__Material provided__:
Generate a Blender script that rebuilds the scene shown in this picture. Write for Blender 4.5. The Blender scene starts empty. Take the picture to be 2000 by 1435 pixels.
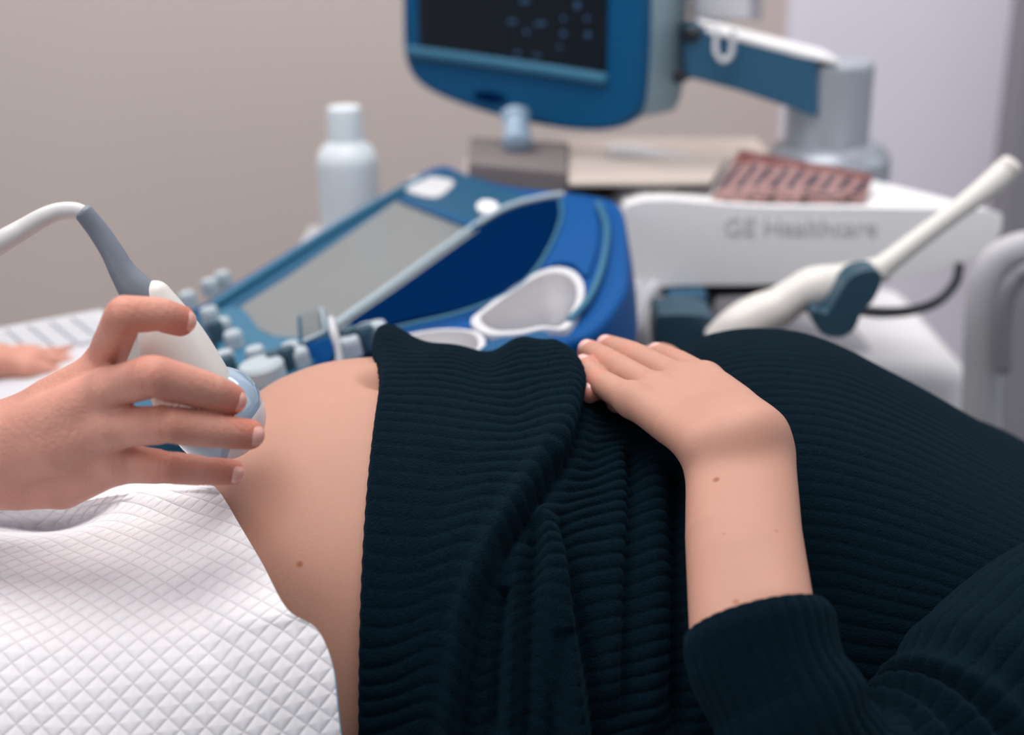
import bpy, bmesh, math, random
import numpy as np
from mathutils import Vector, Matrix
from mathutils.bvhtree import BVHTree
random.seed(4)
SC = bpy.context.scene
COL = SC.collection

# ------------------------------------------------------------------ camera, world, lights, exposure
FPX = 2000 * 50.0 / 36.0
PITCH = math.radians(20)
CS, SN = math.cos(PITCH), math.sin(PITCH)
CAMZ = 1.2
cam = bpy.data.cameras.new('camera')
cam.lens = 50; cam.sensor_width = 36; cam.sensor_fit = 'HORIZONTAL'
cam.clip_start = 0.02
cam.dof.use_dof = True
cam.dof.focus_distance = 0.725
cam.dof.aperture_fstop = 4.6
co = bpy.data.objects.new('camera', cam); COL.objects.link(co)
co.location = (0, 0, CAMZ); co.rotation_euler = (math.pi/2 - PITCH, 0, 0)
SC.camera = co
w = bpy.data.worlds.new('world'); SC.world = w; w.use_nodes = True
w.node_tree.nodes['Background'].inputs[0].default_value = (0.88, 0.91, 1.0, 1)
w.node_tree.nodes['Background'].inputs[1].default_value = 0.37
def area(name, loc, rot, size, size_y, power, color):
    l = bpy.data.lights.new(name, 'AREA'); l.shape = 'RECTANGLE'; l.size = size; l.size_y = size_y
    l.energy = power; l.color = color
    o = bpy.data.objects.new(name, l); COL.objects.link(o); o.location = loc; o.rotation_euler = rot
    return o
area('ceiling_lamp', (-0.2, 0.72, 2.45), (0, 0, 0), 1.5, 0.8, 22, (1.0, 0.95, 0.91))
area('wall_fill_light', (-0.4, 2.1, 2.5), (0, 0, 0), 3.0, 0.3, 25, (1.0, 0.94, 0.90))  # unseen lamp added to brighten the back wall
area('window_light', (2.6, 1.5, 1.9), (math.radians(62), 0, math.radians(100)), 1.6, 1.4, 6, (0.86, 0.92, 1.0))
area('window_light_left', (-2.0, -0.7, 1.9), Vector((-2.0, -1.5, 1.05)).to_track_quat('Z', 'Y').to_euler(), 1.6, 1.4, 13, (0.95, 0.96, 1.0))
SC.view_settings.view_transform = 'Standard'
SC.view_settings.look = 'None'
SC.view_settings.exposure = 0.22
SC.view_settings.gamma = 1.0
SC.view_settings.use_curve_mapping = False

# ------------------------------------------------------------------ pixel <-> place
def ray(px, py):
    u = (px - 1000) / FPX; v = (717.5 - py) / FPX
    return u, CS + SN * v, -SN + CS * v
def P(px, py, Y):
    a, b, c = ray(px, py); k = Y / b
    return Vector((a * k, Y, CAMZ + c * k))
def PZ(px, py, Z):
    a, b, c = ray(px, py); k = (Z - CAMZ) / c
    return Vector((a * k, b * k, Z))
def RR(r, py, Y):
    return r / FPX * Y / (CS + SN * (717.5 - py) / FPX)
def plane_hit(px, py, o, n):
    d = Vector(ray(px, py)); c = Vector((0, 0, CAMZ))
    return c + d * ((o - c).dot(n) / d.dot(n))
def project(x, y, z):
    z = z - CAMZ
    d = y * CS - z * SN; up = y * SN + z * CS
    return 1000 + FPX * x / d, 717.5 - FPX * up / d

# ------------------------------------------------------------------ object helpers
def tag(o, label=None, cat=None, group=None, kind=None):
    if label: o['label'] = label
    if cat: o['category'] = cat
    if group: o['group'] = group
    if kind: o['kind'] = kind
    return o
def thing(name, label, cat, loc=(0, 0, 0), group=None):
    o = bpy.data.objects.new(name, None); COL.objects.link(o); o.location = loc
    o.empty_display_size = 0.02
    return tag(o, label, cat, group)
def link(name, me, m, parent=None, smooth=True, bevel=0, seg=3, sub=0, label=None):
    o = bpy.data.objects.new(name, me); COL.objects.link(o)
    if m is not None: me.materials.append(m)
    if smooth:
        me.polygons.foreach_set('use_smooth', [True] * len(me.polygons))
    if parent is not None:
        o.parent = parent
        if any(abs(c) > 1e-9 for c in parent.location) and parent.type == 'EMPTY':
            o.matrix_parent_inverse = Matrix.Translation(parent.location).inverted()
    if bevel:
        b = o.modifiers.new('bevel', 'BEVEL'); b.width = bevel; b.segments = seg; b.limit_method = 'ANGLE'
        b.angle_limit = math.radians(35); b.harden_normals = False
        wn = o.modifiers.new('wn', 'WEIGHTED_NORMAL'); wn.keep_sharp = False
    if sub:
        s = o.modifiers.new('sub', 'SUBSURF'); s.levels = sub; s.render_levels = sub
    if label: o['label'] = label
    return o
def np_mesh(name, V, Q):
    me = bpy.data.meshes.new(name)
    V = np.asarray(V, dtype=np.float32); Q = np.asarray(Q, dtype=np.int32)
    me.vertices.add(len(V)); me.vertices.foreach_set('co', V.ravel())
    n = Q.shape[1]
    me.loops.add(Q.size); me.loops.foreach_set('vertex_index', Q.ravel())
    me.polygons.add(len(Q))
    me.polygons.foreach_set('loop_start', np.arange(0, Q.size, n, dtype=np.int32))
    me.polygons.foreach_set('loop_total', np.full(len(Q), n, dtype=np.int32))
    me.update(calc_edges=True); me.validate()
    return me
def grid_quads(nu, nv, cu=False, cv=False, base=0):
    iu = np.arange(nu if cu else nu - 1); iv = np.arange(nv if cv else nv - 1)
    A, B = np.meshgrid(iu, iv, indexing='ij')
    A2 = (A + 1) % nu; B2 = (B + 1) % nv
    q = np.stack([A * nv + B, A2 * nv + B, A2 * nv + B2, A * nv + B2], -1).reshape(-1, 4)
    return q + base
def join_np(parts):
    Vs, Qs, n = [], [], 0
    for V, Q in parts:
        Vs.append(np.asarray(V, dtype=np.float32)); Qs.append(np.asarray(Q) + n); n += len(V)
    return np.concatenate(Vs), np.concatenate(Qs)
def bm_mesh(name, fn):
    bm = bmesh.new(); fn(bm)
    bmesh.ops.recalc_face_normals(bm, faces=bm.faces)
    me = bpy.data.meshes.new(name); bm.to_mesh(me); bm.free(); return me
def box(bm, c, s, rot=0):
    r = bmesh.ops.create_cube(bm, size=1)
    M = Matrix.Translation(c) @ Matrix.Rotation(rot, 4, 'Z') @ Matrix.Diagonal((s[0], s[1], s[2], 1))
    bmesh.ops.transform(bm, matrix=M, verts=r['verts'])
def prism(bm, pts, vec):
    a = [bm.verts.new(p) for p in pts]; b = [bm.verts.new(Vector(p) + vec) for p in pts]
    bm.faces.new(a); bm.faces.new(b[::-1])
    n = len(a)
    for i in range(n): bm.faces.new((a[i], b[i], b[(i + 1) % n], a[(i + 1) % n]))
def spline(pts, n=8, closed=False):
    pts = [np.array(p, dtype=float) for p in pts]; N = len(pts); out = []
    rng = range(N) if closed else range(N - 1)
    for i in rng:
        if closed: a, b, c, d = pts[i - 1], pts[i], pts[(i + 1) % N], pts[(i + 2) % N]
        else: a, b, c, d = pts[max(i - 1, 0)], pts[i], pts[i + 1], pts[min(i + 2, N - 1)]
        for k in range(n):
            t = k / n
            out.append(0.5 * ((2 * b) + (-a + c) * t + (2 * a - 5 * b + 4 * c - d) * t * t + (-a + 3 * b - 3 * c + d) * t ** 3))
    if not closed: out.append(pts[-1])
    return np.array(out)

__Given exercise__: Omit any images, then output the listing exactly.

__The output__:
Generate a Blender script that rebuilds the scene shown in this picture. Write for Blender 4.5. The Blender scene starts empty. Take the picture to be 2000 by 1435 pixels.
import bpy, bmesh, math, random
import numpy as np
from mathutils import Vector, Matrix
from mathutils.bvhtree import BVHTree
random.seed(4)
SC = bpy.context.scene
COL = SC.collection

# ------------------------------------------------------------------ camera, world, lights, exposure
FPX = 2000 * 50.0 / 36.0
PITCH = math.radians(20)
CS, SN = math.cos(PITCH), math.sin(PITCH)
CAMZ = 1.2
cam = bpy.data.cameras.new('camera')
cam.lens = 50; cam.sensor_width = 36; cam.sensor_fit = 'HORIZONTAL'
cam.clip_start = 0.02
cam.dof.use_dof = True
cam.dof.focus_distance = 0.725
cam.dof.aperture_fstop = 4.6
co = bpy.data.objects.new('camera', cam); COL.objects.link(co)
co.location = (0, 0, CAMZ); co.rotation_euler = (math.pi/2 - PITCH, 0, 0)
SC.camera = co
w = bpy.data.worlds.new('world'); SC.world = w; w.use_nodes = True
w.node_tree.nodes['Background'].inputs[0].default_value = (0.88, 0.91, 1.0, 1)
w.node_tree.nodes['Background'].inputs[1].default_value = 0.37
def area(name, loc, rot, size, size_y, power, color):
    l = bpy.data.lights.new(name, 'AREA'); l.shape = 'RECTANGLE'; l.size = size; l.size_y = size_y
    l.energy = power; l.color = color
    o = bpy.data.objects.new(name, l); COL.objects.link(o); o.location = loc; o.rotation_euler = rot
    return o
area('ceiling_lamp', (-0.2, 0.72, 2.45), (0, 0, 0), 1.5, 0.8, 22, (1.0, 0.95, 0.91))
area('wall_fill_light', (-0.4, 2.1, 2.5), (0, 0, 0), 3.0, 0.3, 25, (1.0, 0.94, 0.90))  # unseen lamp added to brighten the back wall
area('window_light', (2.6, 1.5, 1.9), (math.radians(62), 0, math.radians(100)), 1.6, 1.4, 6, (0.86, 0.92, 1.0))
area('window_light_left', (-2.0, -0.7, 1.9), Vector((-2.0, -1.5, 1.05)).to_track_quat('Z', 'Y').to_euler(), 1.6, 1.4, 13, (0.95, 0.96, 1.0))
SC.view_settings.view_transform = 'Standard'
SC.view_settings.look = 'None'
SC.view_settings.exposure = 0.22
SC.view_settings.gamma = 1.0
SC.view_settings.use_curve_mapping = False

# ------------------------------------------------------------------ pixel <-> place
def ray(px, py):
    u = (px - 1000) / FPX; v = (717.5 - py) / FPX
    return u, CS + SN * v, -SN + CS * v
def P(px, py, Y):
    a, b, c = ray(px, py); k = Y / b
    return Vector((a * k, Y, CAMZ + c * k))
def PZ(px, py, Z):
    a, b, c = ray(px, py); k = (Z - CAMZ) / c
    return Vector((a * k, b * k, Z))
def RR(r, py, Y):
    return r / FPX * Y / (CS + SN * (717.5 - py) / FPX)
def plane_hit(px, py, o, n):
    d = Vector(ray(px, py)); c = Vector((0, 0, CAMZ))
    return c + d * ((o - c).dot(n) / d.dot(n))
def project(x, y, z):
    z = z - CAMZ
    d = y * CS - z * SN; up = y * SN + z * CS
    return 1000 + FPX * x / d, 717.5 - FPX * up / d

# ------------------------------------------------------------------ object helpers
def tag(o, label=None, cat=None, group=None, kind=None):
    if label: o['label'] = label
    if cat: o['category'] = cat
    if group: o['group'] = group
    if kind: o['kind'] = kind
    return o
def thing(name, label, cat, loc=(0, 0, 0), group=None):
    o = bpy.data.objects.new(name, None); COL.objects.link(o); o.location = loc
    o.empty_display_size = 0.02
    return tag(o, label, cat, group)
def link(name, me, m, parent=None, smooth=True, bevel=0, seg=3, sub=0, label=None):
    o = bpy.data.objects.new(name, me); COL.objects.link(o)
    if m is not None: me.materials.append(m)
    if smooth:
        me.polygons.foreach_set('use_smooth', [True] * len(me.polygons))
    if parent is not None:
        o.parent = parent
        if any(abs(c) > 1e-9 for c in parent.location) and parent.type == 'EMPTY':
            o.matrix_parent_inverse = Matrix.Translation(parent.location).inverted()
    if bevel:
        b = o.modifiers.new('bevel', 'BEVEL'); b.width = bevel; b.segments = seg; b.limit_method = 'ANGLE'
        b.angle_limit = math.radians(35); b.harden_normals = False
        wn = o.modifiers.new('wn', 'WEIGHTED_NORMAL'); wn.keep_sharp = False
    if sub:
        s = o.modifiers.new('sub', 'SUBSURF'); s.levels = sub; s.render_levels = sub
    if label: o['label'] = label
    return o
def np_mesh(name, V, Q):
    me = bpy.data.meshes.new(name)
    V = np.asarray(V, dtype=np.float32); Q = np.asarray(Q, dtype=np.int32)
    me.vertices.add(len(V)); me.vertices.foreach_set('co', V.ravel())
    n = Q.shape[1]
    me.loops.add(Q.size); me.loops.foreach_set('vertex_index', Q.ravel())
    me.polygons.add(len(Q))
    me.polygons.foreach_set('loop_start', np.arange(0, Q.size, n, dtype=np.int32))
    me.polygons.foreach_set('loop_total', np.full(len(Q), n, dtype=np.int32))
    me.update(calc_edges=True); me.validate()
    return me
def grid_quads(nu, nv, cu=False, cv=False, base=0):
    iu = np.arange(nu if cu else nu - 1); iv = np.arange(nv if cv else nv - 1)
    A, B = np.meshgrid(iu, iv, indexing='ij')
    A2 = (A + 1) % nu; B2 = (B + 1) % nv
    q = np.stack([A * nv + B, A2 * nv + B, A2 * nv + B2, A * nv + B2], -1).reshape(-1, 4)
    return q + base
def join_np(parts):
    Vs, Qs, n = [], [], 0
    for V, Q in parts:
        Vs.append(np.asarray(V, dtype=np.float32)); Qs.append(np.asarray(Q) + n); n += len(V)
    return np.concatenate(Vs), np.concatenate(Qs)
def bm_mesh(name, fn):
    bm = bmesh.new(); fn(bm)
    bmesh.ops.recalc_face_normals(bm, faces=bm.faces)
    me = bpy.data.meshes.new(name); bm.to_mesh(me); bm.free(); return me
def box(bm, c, s, rot=0):
    r = bmesh.ops.create_cube(bm, size=1)
    M = Matrix.Translation(c) @ Matrix.Rotation(rot, 4, 'Z') @ Matrix.Diagonal((s[0], s[1], s[2], 1))
    bmesh.ops.transform(bm, matrix=M, verts=r['verts'])
def prism(bm, pts, vec):
    a = [bm.verts.new(p) for p in pts]; b = [bm.verts.new(Vector(p) + vec) for p in pts]
    bm.faces.new(a); bm.faces.new(b[::-1])
    n = len(a)
    for i in range(n): bm.faces.new((a[i], b[i], b[(i + 1) % n], a[(i + 1) % n]))
def spline(pts, n=8, closed=False):
    pts = [np.array(p, dtype=float) for p in pts]; N = len(pts); out = []
    rng = range(N) if closed else range(N - 1)
    for i in rng:
        if closed: a, b, c, d = pts[i - 1], pts[i], pts[(i + 1) % N], pts[(i + 2) % N]
        else: a, b, c, d = pts[max(i - 1, 0)], pts[i], pts[i + 1], pts[min(i + 2, N - 1)]
        for k in range(n):
            t = k / n
            out.append(0.5 * ((2 * b) + (-a + c) * t + (2 * a - 5 * b + 4 * c - d) * t * t + (-a + 3 * b - 3 * c + d) * t ** 3))
    if not closed: out.append(pts[-1])
    return np.array(out)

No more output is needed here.